Bei diesen Vorwürfen geht es um die Publikation eines Buchs zu den Ereignissen an der Zuger Landammann­feier 2014. Spiess-Hegglin befürchtete, das Buch könnte persönlichkeits­verletzende Passagen enthalten, und versuchte, die Publikation auf dem Rechtsweg zu verhindern. Das gelang ihr nicht.

Als letzte innerstaatliche Instanz trat das Bundesgericht auf ihre Beschwerde nicht ein; mit der Begründung, sie habe nicht dargelegt, warum ihr ein «nicht wiedergut­zumachender Nachteil» drohe. Auch ein Revisions­begehren fand vor den höchsten Richterinnen der Schweiz keine Gnade.

Nun liegt der Fall in Strassburg. Und hier gehts vorwärts.

Im November letzten Jahres hat der Gerichtshof entschieden, die Klage anzunehmen und zu behandeln, was als beachtlicher Zwischen­erfolg für die Klägerin zu werten ist. Die NZZ hat darüber berichtet und festgehalten, 98,5 Prozent aller Beschwerden gegen die Schweiz würden «für unzulässig erklärt beziehungs­weise aus der Liste gestrichen».

Wann ein Entscheid eintreffen wird, ist noch unklar. Beide Parteien, Spiess-Hegglin und der Staat Schweiz, sind vom EGMR aufgefordert worden, sechs Fragen zu beantworten.
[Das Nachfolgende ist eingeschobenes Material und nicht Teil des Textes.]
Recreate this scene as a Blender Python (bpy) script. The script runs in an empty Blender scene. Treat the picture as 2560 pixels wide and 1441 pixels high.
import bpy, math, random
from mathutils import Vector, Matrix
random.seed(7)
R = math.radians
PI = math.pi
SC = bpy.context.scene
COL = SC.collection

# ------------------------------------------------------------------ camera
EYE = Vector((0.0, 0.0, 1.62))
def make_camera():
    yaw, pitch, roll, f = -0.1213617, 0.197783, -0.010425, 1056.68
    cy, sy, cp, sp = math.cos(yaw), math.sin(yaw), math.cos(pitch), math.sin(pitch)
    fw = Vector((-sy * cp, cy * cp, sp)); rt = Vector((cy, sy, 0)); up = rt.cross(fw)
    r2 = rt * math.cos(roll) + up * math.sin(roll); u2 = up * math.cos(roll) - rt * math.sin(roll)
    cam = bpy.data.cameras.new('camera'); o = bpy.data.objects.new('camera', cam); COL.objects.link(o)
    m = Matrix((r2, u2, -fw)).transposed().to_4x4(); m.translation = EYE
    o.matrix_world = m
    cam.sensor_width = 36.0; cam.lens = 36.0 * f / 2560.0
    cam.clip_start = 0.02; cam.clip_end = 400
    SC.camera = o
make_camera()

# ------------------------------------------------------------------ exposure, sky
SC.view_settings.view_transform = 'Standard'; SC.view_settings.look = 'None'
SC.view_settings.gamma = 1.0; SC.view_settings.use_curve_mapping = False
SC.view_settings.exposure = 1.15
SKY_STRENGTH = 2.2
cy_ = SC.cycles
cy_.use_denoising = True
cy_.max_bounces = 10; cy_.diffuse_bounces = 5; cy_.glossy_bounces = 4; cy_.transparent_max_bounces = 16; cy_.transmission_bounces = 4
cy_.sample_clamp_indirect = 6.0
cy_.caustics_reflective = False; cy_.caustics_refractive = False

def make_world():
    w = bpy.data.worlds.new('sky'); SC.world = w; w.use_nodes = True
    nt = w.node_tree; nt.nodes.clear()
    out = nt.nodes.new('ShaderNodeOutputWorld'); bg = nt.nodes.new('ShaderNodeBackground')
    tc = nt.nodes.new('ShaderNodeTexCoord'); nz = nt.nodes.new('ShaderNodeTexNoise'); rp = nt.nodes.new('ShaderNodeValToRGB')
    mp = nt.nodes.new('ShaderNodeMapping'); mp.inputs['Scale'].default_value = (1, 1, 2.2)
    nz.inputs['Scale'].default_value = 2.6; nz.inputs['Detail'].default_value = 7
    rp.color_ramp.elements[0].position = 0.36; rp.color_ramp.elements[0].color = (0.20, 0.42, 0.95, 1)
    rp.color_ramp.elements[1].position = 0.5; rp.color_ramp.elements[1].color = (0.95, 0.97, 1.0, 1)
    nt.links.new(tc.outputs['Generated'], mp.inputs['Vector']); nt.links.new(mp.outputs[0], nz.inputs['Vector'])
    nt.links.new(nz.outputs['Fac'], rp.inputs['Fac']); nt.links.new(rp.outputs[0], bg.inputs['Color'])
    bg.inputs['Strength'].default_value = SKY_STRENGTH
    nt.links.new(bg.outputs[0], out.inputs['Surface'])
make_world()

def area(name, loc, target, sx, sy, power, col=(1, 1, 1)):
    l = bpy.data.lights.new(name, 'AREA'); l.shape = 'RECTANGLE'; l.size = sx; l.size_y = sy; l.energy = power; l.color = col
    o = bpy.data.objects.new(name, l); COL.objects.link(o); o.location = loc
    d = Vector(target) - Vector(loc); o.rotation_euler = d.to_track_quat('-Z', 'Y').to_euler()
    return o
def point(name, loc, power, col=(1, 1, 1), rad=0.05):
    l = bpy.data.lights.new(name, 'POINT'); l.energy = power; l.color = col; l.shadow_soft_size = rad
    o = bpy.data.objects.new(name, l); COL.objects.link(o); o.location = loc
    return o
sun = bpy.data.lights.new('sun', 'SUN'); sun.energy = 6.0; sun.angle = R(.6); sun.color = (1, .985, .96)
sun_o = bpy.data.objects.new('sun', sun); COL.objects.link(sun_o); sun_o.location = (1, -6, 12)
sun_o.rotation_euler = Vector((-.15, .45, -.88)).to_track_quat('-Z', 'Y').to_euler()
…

Die Strassburger Richter erkundigen sich unter anderem danach, ob das Schweizer Bundesgericht willkürfrei entschieden habe.

Eines stehe auf jeden Fall fest, so die lapidare Schluss­folgerung der NZZ: «Die Ereignisse rund um die Zuger Landammann­feier werden die Schweiz noch einige Zeit beschäftigen.»